Review: Julia’s Eyes

For the most part Spanish horror films are absolutely terrifying, especially Spanish ghost stories. 2007’s THE ORPHANAGE was a real sucker punch of a ghost film. Upon watching it for my first time it sent more than just a few shivers down my spine and I know many colleagues who down right refuse to watch it again as it scared them that much. Just like THE ORPHANAGE, JULIA’S EYES has the name of heavyweight Spanish director Guillermo Del Toro behind it as its driving force. However, it’s going to take more than Del Toro’s name to save a horror film that was so boring and devoid of genuine scares that I was eagerly consulting my watch to see how much longer I had to wait before I could leave.

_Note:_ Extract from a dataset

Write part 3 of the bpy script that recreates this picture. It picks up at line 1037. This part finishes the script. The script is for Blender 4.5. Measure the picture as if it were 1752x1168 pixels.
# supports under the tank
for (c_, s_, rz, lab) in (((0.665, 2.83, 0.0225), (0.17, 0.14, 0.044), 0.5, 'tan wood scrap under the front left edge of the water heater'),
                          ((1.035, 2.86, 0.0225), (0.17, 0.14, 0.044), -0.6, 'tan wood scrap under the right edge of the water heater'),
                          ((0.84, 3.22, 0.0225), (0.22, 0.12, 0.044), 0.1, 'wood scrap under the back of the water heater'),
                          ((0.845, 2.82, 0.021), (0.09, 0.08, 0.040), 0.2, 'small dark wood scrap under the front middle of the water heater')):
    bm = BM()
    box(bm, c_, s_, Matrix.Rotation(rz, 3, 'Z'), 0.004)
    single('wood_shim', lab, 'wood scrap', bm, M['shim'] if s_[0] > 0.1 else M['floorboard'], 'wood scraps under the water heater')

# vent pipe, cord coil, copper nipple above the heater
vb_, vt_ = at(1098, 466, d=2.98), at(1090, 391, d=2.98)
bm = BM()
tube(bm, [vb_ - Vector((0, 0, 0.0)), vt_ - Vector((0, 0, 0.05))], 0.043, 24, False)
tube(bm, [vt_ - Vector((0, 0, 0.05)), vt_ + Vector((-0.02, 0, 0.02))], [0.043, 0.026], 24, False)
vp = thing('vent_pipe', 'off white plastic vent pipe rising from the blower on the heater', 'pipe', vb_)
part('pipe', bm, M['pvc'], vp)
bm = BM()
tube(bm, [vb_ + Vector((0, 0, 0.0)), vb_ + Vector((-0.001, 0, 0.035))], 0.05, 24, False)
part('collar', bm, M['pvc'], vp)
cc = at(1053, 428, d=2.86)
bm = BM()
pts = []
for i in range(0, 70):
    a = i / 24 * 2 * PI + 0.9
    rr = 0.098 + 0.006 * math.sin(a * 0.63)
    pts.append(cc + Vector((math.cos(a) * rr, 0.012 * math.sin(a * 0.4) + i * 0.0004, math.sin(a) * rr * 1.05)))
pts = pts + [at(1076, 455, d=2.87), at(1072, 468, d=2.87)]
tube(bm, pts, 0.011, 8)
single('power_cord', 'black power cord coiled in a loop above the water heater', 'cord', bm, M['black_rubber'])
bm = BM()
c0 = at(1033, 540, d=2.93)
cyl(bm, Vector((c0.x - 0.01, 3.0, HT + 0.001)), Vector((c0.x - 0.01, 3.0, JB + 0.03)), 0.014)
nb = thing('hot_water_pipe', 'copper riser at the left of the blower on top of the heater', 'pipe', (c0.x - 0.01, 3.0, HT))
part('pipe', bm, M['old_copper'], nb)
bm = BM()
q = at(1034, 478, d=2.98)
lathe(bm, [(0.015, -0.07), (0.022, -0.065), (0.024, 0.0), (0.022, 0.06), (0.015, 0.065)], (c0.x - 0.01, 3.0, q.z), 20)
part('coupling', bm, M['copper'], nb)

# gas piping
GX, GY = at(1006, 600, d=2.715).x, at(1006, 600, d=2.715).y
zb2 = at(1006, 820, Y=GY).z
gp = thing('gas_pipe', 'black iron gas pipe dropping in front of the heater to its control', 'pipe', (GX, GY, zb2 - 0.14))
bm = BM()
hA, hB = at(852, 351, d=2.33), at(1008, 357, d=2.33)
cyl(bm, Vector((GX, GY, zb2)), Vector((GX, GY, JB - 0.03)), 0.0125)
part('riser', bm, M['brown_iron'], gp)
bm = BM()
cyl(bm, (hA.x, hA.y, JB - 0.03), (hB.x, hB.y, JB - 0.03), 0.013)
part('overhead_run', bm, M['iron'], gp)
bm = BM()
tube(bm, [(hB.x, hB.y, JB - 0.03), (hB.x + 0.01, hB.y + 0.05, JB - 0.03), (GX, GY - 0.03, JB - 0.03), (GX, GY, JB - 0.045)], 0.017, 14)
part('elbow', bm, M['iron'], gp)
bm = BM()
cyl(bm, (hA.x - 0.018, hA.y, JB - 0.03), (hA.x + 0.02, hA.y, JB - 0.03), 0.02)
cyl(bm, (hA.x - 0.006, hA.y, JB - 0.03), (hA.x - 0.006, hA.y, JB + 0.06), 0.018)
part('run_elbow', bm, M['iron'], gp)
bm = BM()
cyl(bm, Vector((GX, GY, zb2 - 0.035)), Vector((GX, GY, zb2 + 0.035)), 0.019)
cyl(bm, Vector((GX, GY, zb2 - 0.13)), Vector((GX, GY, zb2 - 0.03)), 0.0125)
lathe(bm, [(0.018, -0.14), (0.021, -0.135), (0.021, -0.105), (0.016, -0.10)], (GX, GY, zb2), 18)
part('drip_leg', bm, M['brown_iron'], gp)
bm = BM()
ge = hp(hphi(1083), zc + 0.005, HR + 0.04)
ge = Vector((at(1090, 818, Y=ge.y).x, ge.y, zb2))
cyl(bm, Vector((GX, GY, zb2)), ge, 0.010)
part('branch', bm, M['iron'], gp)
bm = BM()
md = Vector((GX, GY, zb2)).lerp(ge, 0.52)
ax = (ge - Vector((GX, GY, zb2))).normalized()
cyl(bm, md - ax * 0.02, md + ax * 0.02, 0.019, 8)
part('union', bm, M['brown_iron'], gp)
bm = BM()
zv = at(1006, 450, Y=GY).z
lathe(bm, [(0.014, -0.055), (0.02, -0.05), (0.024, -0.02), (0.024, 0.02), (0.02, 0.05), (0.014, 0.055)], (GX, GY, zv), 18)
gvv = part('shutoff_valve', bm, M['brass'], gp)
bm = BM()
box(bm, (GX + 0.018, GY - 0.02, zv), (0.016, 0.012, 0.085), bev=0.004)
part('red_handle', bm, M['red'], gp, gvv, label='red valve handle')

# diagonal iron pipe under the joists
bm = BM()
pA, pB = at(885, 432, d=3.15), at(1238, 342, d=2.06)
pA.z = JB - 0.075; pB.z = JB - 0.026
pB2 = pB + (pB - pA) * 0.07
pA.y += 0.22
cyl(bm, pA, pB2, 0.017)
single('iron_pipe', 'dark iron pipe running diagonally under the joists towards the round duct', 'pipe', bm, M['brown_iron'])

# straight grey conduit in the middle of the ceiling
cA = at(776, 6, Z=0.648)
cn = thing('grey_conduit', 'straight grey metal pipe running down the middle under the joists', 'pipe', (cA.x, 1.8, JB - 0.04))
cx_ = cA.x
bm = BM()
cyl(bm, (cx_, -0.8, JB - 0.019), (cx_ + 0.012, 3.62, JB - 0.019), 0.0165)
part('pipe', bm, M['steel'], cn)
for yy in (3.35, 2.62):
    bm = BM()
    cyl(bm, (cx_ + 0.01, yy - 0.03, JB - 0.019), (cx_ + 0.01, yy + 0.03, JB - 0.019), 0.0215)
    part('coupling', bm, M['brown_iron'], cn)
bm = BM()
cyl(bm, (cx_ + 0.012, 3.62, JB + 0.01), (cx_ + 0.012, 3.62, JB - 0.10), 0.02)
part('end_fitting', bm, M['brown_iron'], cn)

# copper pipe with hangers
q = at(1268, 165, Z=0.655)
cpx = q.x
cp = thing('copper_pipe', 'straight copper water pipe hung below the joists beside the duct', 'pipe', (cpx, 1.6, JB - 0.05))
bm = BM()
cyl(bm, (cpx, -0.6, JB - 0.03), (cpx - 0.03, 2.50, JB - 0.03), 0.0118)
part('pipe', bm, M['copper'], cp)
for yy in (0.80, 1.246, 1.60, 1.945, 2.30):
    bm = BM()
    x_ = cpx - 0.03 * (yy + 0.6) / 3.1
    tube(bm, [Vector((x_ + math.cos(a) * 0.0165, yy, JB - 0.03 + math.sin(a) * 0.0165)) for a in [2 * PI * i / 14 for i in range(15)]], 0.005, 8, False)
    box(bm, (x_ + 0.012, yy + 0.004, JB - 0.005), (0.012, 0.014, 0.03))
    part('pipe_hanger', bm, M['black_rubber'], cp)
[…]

The film’s premise is incredibly simple. Julia’s sister Sara (who has gone blind due to an eye condition) commits suicide under inscrutable circumstance, leaving Julia to attempt to prove Sara’s death as something more substantial than suicide and in the process unearth an incredibly sinister secret that Sara was concealing.

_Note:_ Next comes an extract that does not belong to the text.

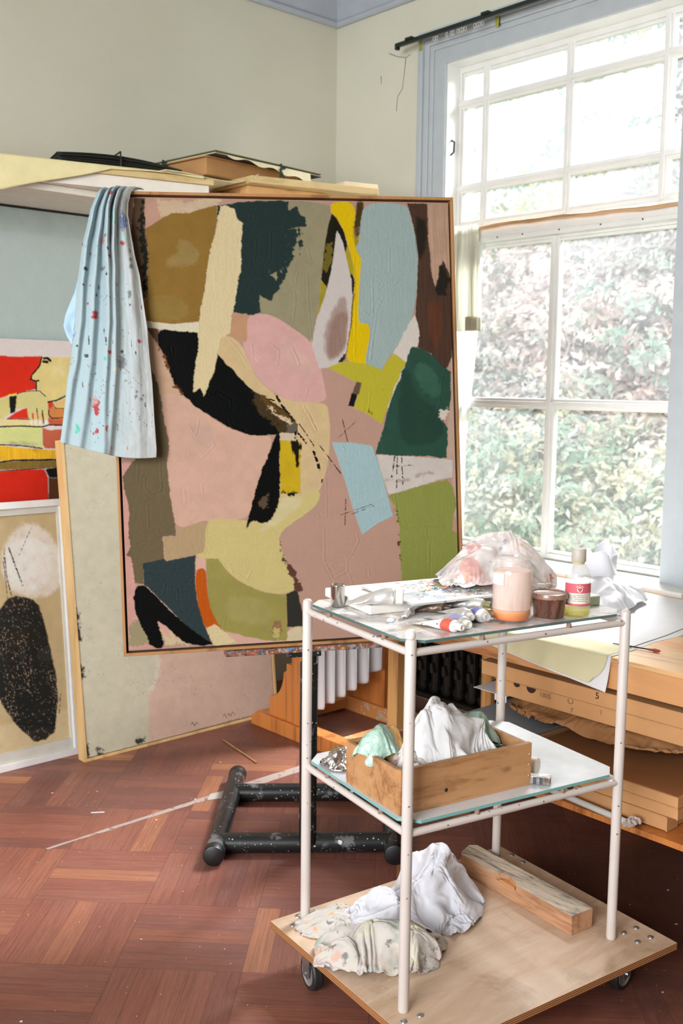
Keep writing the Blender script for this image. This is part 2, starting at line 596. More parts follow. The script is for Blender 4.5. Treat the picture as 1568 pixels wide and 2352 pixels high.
def paint(u0, u1, v0, v1, nx, ny, layers, strokes=(), ridges=(), relief=1.0, gain=1.0, weave=0.1, solid=False):
    """lay coats of paint one over the other: returns U, V (mm), colour (linear), height (mm)"""
    U, V = np.meshgrid(np.linspace(u0, u1, nx), np.linspace(v0, v1, ny))
    wx = 1.6 * fbm(U / 9, V / 9, 1, 3) + 1.2 * vn(U / 2.2, V / 2.2, 2)
    wy = 1.6 * fbm(U / 9, V / 9, 5, 3) + 1.2 * vn(U / 2.2, V / 2.2, 6)
    rx = 9 * fbm(U / 16, V / 16, 3, 4)
    ry = 9 * fbm(U / 16, V / 16, 7, 4)
    streak_h = fbm(U / 60, V / 4.5, 8, 3)
    streak_v = fbm(U / 3.0, V / 60, 9, 3)
    blot = fbm(U / 28, V / 28, 11, 5)
    fine = fbm(U / 5, V / 5, 13, 4)
    col = np.zeros((ny, nx, 3))
    hgt = np.zeros((ny, nx))
    for li, (c, op, fl) in enumerate(layers):
        P = pairs(fl)
        if 's' in op:
            P = chaikin(P, 2)
        xs, ys = [p[0] for p in P], [p[1] for p in P]
        i0 = max(0, int((min(xs) - 25 - u0) / (u1 - u0) * (nx - 1)))
        i1 = min(nx, int((max(xs) + 25 - u0) / (u1 - u0) * (nx - 1)) + 2)
        j0 = max(0, int((min(ys) - 25 - v0) / (v1 - v0) * (ny - 1)))
        j1 = min(ny, int((max(ys) + 25 - v0) / (v1 - v0) * (ny - 1)) + 2)
        if i1 <= i0 or j1 <= j0:
            continue
        S = (slice(j0, j1), slice(i0, i1))
        amp = 1.0
        ux, vx = U[S] + wx[S] * amp, V[S] + wy[S] * amp
        if 'r' in op:
            ux, vx = ux + rx[S] * 0.30 + 2.2 * fine[S], vx + ry[S] * 0.30 + 2.2 * blot[S]
        if 'd' in op:
            ux, vx = ux + rx[S] * 0.9, vx + ry[S] * 0.9
        m = inside(P, ux, vx).astype(float)
        if 'd' in op:
            soft = blur(m, 10)
            st = streak_v[S] if 'v' in op else (fine[S] + 0.6 * blot[S])
            if 'r' in op:
                m = np.clip(((soft - 0.45) * 1.5 + st * 1.6 + 0.12) * 5.0, 0, 1) * (soft > 0.05)
            else:
                big = blur(blur(m, 30), 10)
                m = np.clip((big - 0.30) * 1.6 + 0.55 * st * (big > 0.1), 0, 1)
            if 's' in op:
                m *= 0.7
        m = blur(m, 1)
        cl = lin(c) * gain
        var = 1 + (0.10 if 'm' in op else 0.03) * blot[S] + 0.04 * fine[S]
        if 'v' in op:
            var = var + 0.25 * streak_v[S]
        cc = np.clip(cl[None, None, :] * var[..., None], 0, 0.92)
        col[S] = col[S] * (1 - m[..., None]) + cc * m[..., None]
        th = 0.9 if 'R' in op else (0.15 if 'd' in op else 0.45)
        edge = np.clip(m - blur(m, 4), 0, 1)
        brush = streak_v[S] if ((li % 2) or 'v' in op) else streak_h[S]
        tex = th * (0.55 + 0.7 * edge * 2 + (0.30 if 'R' in op else 0.2) * brush + 0.35 * fine[S] * th)
        hgt[S] = hgt[S] * (1 - 0.6 * m) + tex * m * 1.4
    for fl, w, c in strokes:
        P = pairs(fl)
        d = seg_dist(P, U + wx * 0.8, V + wy * 0.8)
        k = np.clip((w * 0.5 - d) / 1.2 + 0.5, 0, 1) * (1.0 if solid else np.clip((fine + 0.22) * 6, 0, 1))
        col = col * (1 - k[..., None]) + (lin(c) * gain) * k[..., None]
    for i, fl in enumerate(ridges):
        P = pairs(fl)
        d = seg_dist(P, U + rx * 0.25, V + ry * 0.25)
        hgt += 1.0 * np.exp(-(d / 1.5) ** 2) * (0.75 + fine) - 0.35 * np.exp(-((d - 5) / 3.5) ** 2)
    hgt = hgt * relief + weave * fine
    return U, V, col, hgt


# heaps of loose cloth

def relax(P, L0, L1, steps=10, iters=6, g=0.5, floor=0.0, bend=0.5, shrink=1.0, rb=(0.0, 0.0, 0.0), rad=None):
    """let a folded sheet settle: its threads recover their length, so loose cloth buckles into creases"""
    dg = math.hypot(L0, L1)
    Q = P.copy()

    def con(A, B, rest, k):
        d = B - A
        l = np.sqrt((d * d).sum(-1, keepdims=True)) + 1e-9
        c = d * (0.5 * k * (l - rest) / l)
        A += c
        B -= c
    n, m = P.shape[1], P.shape[0]
    for s in range(steps):
        Q[..., 2] -= g * 0.001
        for it in range(iters):
            for o_ in (0, 1):
                k = (n - o_) // 2 * 2 + o_
                con(Q[:, o_:k:2], Q[:, o_ + 1:k:2], L0, 0.8)
                k = (m - o_) // 2 * 2 + o_
                con(Q[o_:k:2], Q[o_ + 1:k:2], L1, 0.8)
            con(Q[:-1, :-1], Q[1:, 1:], dg, 0.25)
            con(Q[1:, :-1], Q[:-1, 1:], dg, 0.25)
            con(Q[:, :-2], Q[:, 2:], 2 * L0, bend * 0.4)
            con(Q[:-2], Q[2:], 2 * L1, bend * 0.4)
            if rad is not None:       # stay near the heap
                ex, ey, hz = rad
                q = np.sqrt((Q[..., 0] / ex) ** 2 + (Q[..., 1] / ey) ** 2 + (np.maximum(Q[..., 2], 0) / hz) ** 2)[..., None]
                Q = np.where(q > 1, Q * (1 + (1 / np.maximum(q, 1e-6) - 1) * 0.6), Q)
            Q[..., 2] = np.maximum(Q[..., 2], floor + 0.0004)
    return Q


def heap(rx, ry, h, seed, n=90, m=80, slack=1.35, fold=0.03, freq=3.0, steps=10, power=2.6, peak=(0.0, 0.0), bend=0.5, g=0.4, corner=0.55, inner=0.72, warp=0.5, lump=0.0, wr=0.0016):
    """a loosely heaped square of cloth: rx, ry half sizes of the heap, h its height"""
    rng = np.random.default_rng(seed)
    a, b = np.meshgrid(np.linspace(-1, 1, n), np.linspace(-1, 1, m))
    # square to rounded outline
    rr = np.maximum(np.abs(a), np.abs(b)) + 1e-9
    th = np.arctan2(b, a)
    l2 = np.hypot(a, b)
    sc = rr / l2 * (1 - corner) + corner * 1.0
    x, y = a * sc, b * sc
    o1, o2 = rng.uniform(0, 60, 2)
    k = int(rng.integers(0, 3))
    edge = 1 + 0.22 * fbm(np.cos(th) * 1.6 + o1, np.sin(th) * 1.6 + o2, k, 3)
    x, y = x * edge, y * edge
    R_ = np.hypot(x - peak[0] * (1 - np.minimum(1, np.hypot(x, y))), y - peak[1] * (1 - np.minimum(1, np.hypot(x, y))))
    z = h * inner * np.clip(1 - np.clip(R_, 0, 1) ** power, 0, 1)
    z = z * (1 + lump * 2.0 * fbm(x * 1.7 + o2, y * 1.7 + o1, k + 1, 2))
    wx = warp * fbm(x * 1.1 + o1, y * 1.1 + o2, k + 1, 2)
    wy = warp * fbm(x * 1.1 + o2, y * 1.1 + o1, k + 2, 2)
    f1 = fbm(x * freq + wx * freq + o1, y * freq + wy * freq + o2, k, 3)
    rid = 1 - np.abs(f1) * 3.2
    z = z + fold * rid * (0.35 + 0.65 * np.clip(1.15 - R_, 0, 1))
    P = np.stack([x * rx + fold * 0.9 * fbm(x * freq + o2, y * freq + 7, k + 2, 2), y * ry + fold * 0.9 * fbm(x * freq + 9, y * freq + o1, k + 3, 2), np.maximum(z, 0.0)], -1)
    L0, L1 = 2 * rx / (n - 1) * slack, 2 * ry / (m - 1) * slack
    Q = relax(P, L0, L1, steps, 6, g, 0.0, bend, rad=(rx * 1.06, ry * 1.06, h * 1.05))
    # smaller wrinkles pressed along the surface
    N_ = np.cross(np.gradient(Q, axis=1), np.gradient(Q, axis=0))
    N_ /= np.linalg.norm(N_, axis=-1, keepdims=True) + 1e-9
    f2 = fbm(a * freq * 1.3 + 2.5 * wx + o2, b * freq * 1.3 + 2.5 * wy + o1, k + 1, 2)
    f3 = fbm(a * freq * 2.7 + 3.0 * wy + o1, b * freq * 2.7 + 3.0 * wx + o2, k + 2, 2)
    w_ = wr * min(rx, ry) / 0.09
    Q = Q + N_ * (w_ * (1.2 - 5.0 * np.abs(f2)) + 0.5 * w_ * (1.2 - 5.0 * np.abs(f3)))[..., None]
    Q[..., 2] = np.maximum(Q[..., 2], 0.0004)
    return Q


def rag(name, loc, rot, P, mat, label, cat, thick=0.0015, sub=1, group=None, col=None):
    c, s = math.cos(rot), math.sin(rot)
    Q = P.copy()
    Q[..., 0] = P[..., 0] * c - P[..., 1] * s
    Q[..., 1] = P[..., 0] * s + P[..., 1] * c
    Q = Q + np.array(loc)
    o = grid_obj(name, Q, mat, None, col=col, thick=thick, sub=sub, loc=loc)
    return tag(o, label, cat, group)

# ------------------------------------------------------------------ the room
XW, YW = 3.37, 3.80          # window wall and painting wall
m_wall = plaster()
m_floor = parquet()
m_blue = plain('pale_grey_blue_gloss_paint', (176, 183, 187), 0.45, var=0.04)
m_cove = plain('grey_blue_cove_paint', (168, 174, 182), 0.7, var=0.05)
m_white = plain('old_white_window_paint', (222, 222, 218), 0.42, var=0.04)
m_ceil = plain('ceiling_white', (214, 214, 210), 0.9)
m_pane = thin_glass('window_glass_with_glare_veil', (1, 1, 1), 0.05, film=0.040, film_col=(0.97, 0.97, 1.0), film_scale=1.6)  # white film paints in the washed-out glare of the window
m_dark = plain('black_iron', (24, 26, 25), 0.5, 0.3)


def struct(o, name=None):
    o['kind'] = 'structure'
    return o


struct(G().box(-3.2, -3.0, -0.05, XW, YW, 0.0).obj('floor', m_floor))
struct(G().box(-3.2, YW, 0.0, XW + 0.18, YW + 0.15, 3.3).obj('wall_left', m_wall))
struct(G().box(-3.2, -3.15, 0.0, XW + 0.18, -3.0, 3.3).obj('wall_back', m_wall))
WY0, WY1, WZ0, WZ1 = 1.985, 3.098, 0.712, 2.768
g = G()
g.box(XW, -3.0, 0.0, XW + 0.18, YW, WZ0)
g.box(XW, -3.0, WZ1, XW + 0.18, YW, 3.3)
g.box(XW, WY1, WZ0, XW + 0.18, YW, WZ1)
g.box(XW, -3.0, WZ0, XW + 0.18, WY0, WZ1)
wr = struct(g.obj('wall_right', m_wall))
struct(G().box(-3.2, -3.0, 3.27, XW + 0.18, YW + 0.15, 3.37).obj('ceiling', m_ceil))
m_crack = plain('hairline_crack', (96, 86, 66), 0.9)
for pts in ([(3.448, 2.885), (3.40, 2.862), (3.345, 2.845), (3.318, 2.853)], [(3.345, 2.845), (3.352, 2.79), (3.362, 2.72), (3.392, 2.69), (3.398, 2.63)], [(3.50, 2.80), (3.497, 2.775), (3.50, 2.765)]):
    G().tube([(XW - 0.0006, y, z) for y, z in pts], [0.0016] + [0.0012] * (len(pts) - 1), 5).obj('crack', m_crack, wr)
prof = [(0.0, 3.072), (0.012, 3.07), (0.020, 3.077), (0.024, 3.088), (0.018, 3.097), (0.012, 3.102), (0.016, 3.118), (0.03, 3.15), (0.06, 3.195), (0.105, 3.232), (0.16, 3.255), (0.23, 3.262), (0.23, 3.275), (0.0, 3.275)]
g = G()
g.prism([(d, z) for d, z in prof], 0, 6.5, Matrix(((0, 0, 1, -3.13), (-1, 0, 0, YW), (0, 1, 0, 0), (0, 0, 0, 1))))
struct(g.obj('trim_1', m_cove))
g = G()
g.prism([(d, z) for d, z in prof], 0, 6.7, Matrix(((-1, 0, 0, XW), (0, 0, -1, YW - 0.0), (0, 1, 0, 0), (0, 0, 0, 1))))
struct(g.obj('trim_2', m_cove))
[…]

Through the duration of the film we see Julia slowly lose her vision and sink into the depths of darkness. The film attempts to draw its scares from the premise of being blind with a killer looking to kill you round every corner, on paper it sounds like it could be a potential winner but upon its execution, it’s bulky and lethargic. Director Guillem Morales had so many good ideas that he couldn’t bring himself to let any of them go and instead forced them all unnecessarily into this film.

Morales’ use of mise-en-scene revels in the obvious as opposed to intricacies. It’s incredibly obvious to pin point the killer way before they are revealed due to Morales’ distinct lack of subtly in the cinematography department. Similarly Julia’s relationship with her husband Isaac (one could be forgiven for mistaking Isaac for Julia’s father as he looks twice her age) feels under developed and weighty. Isaac feels dispensable as a character and it does not matter if he was written into the script in the first place as the film could have easily progressed with or without him.

Similarly composer Fernando Velázquez also missed the memo on subtlety and his score takes a SHUTTER ISLAND approach to scores – by that I mean big booming drums and crashes creating as much noise as humanly possible every time the film attempts to scare you. All it does is distract you from the film at hand and ends up being counter productive to the horror of the film.

However, there are moments that are incredibly uncomfortable for the audience. The most noticeable is an extended point of view sequence from the eyes of the killer whilst he murders someone and makes his escape whilst Julia and the police walk obliviously past them. It’s uncomfortable as you feel as if you’re participating in something you don’t particularly want to be involved in. Also the use of an extended strobe light sequence (reminiscent of the one in THE SILENT HOUSE) isn’t only a visual treat but one of the more haunting moments of the film.

Overall, JULIA’S EYES is not only a bland film, but one that lacks any sort of subtlety. The shock tactics are so tried and tested, you can see them from a mile off. There’s a serious issue with the pacing and by that I mean there is none. The film feels way over two hours when it’s merely 100 minutes long. This is Morales’ fault as everything is forced in until the fill is stuffed and in need of a good trim. Some of the nicer ideas never really get developed and for a horror film, it really isn’t scary.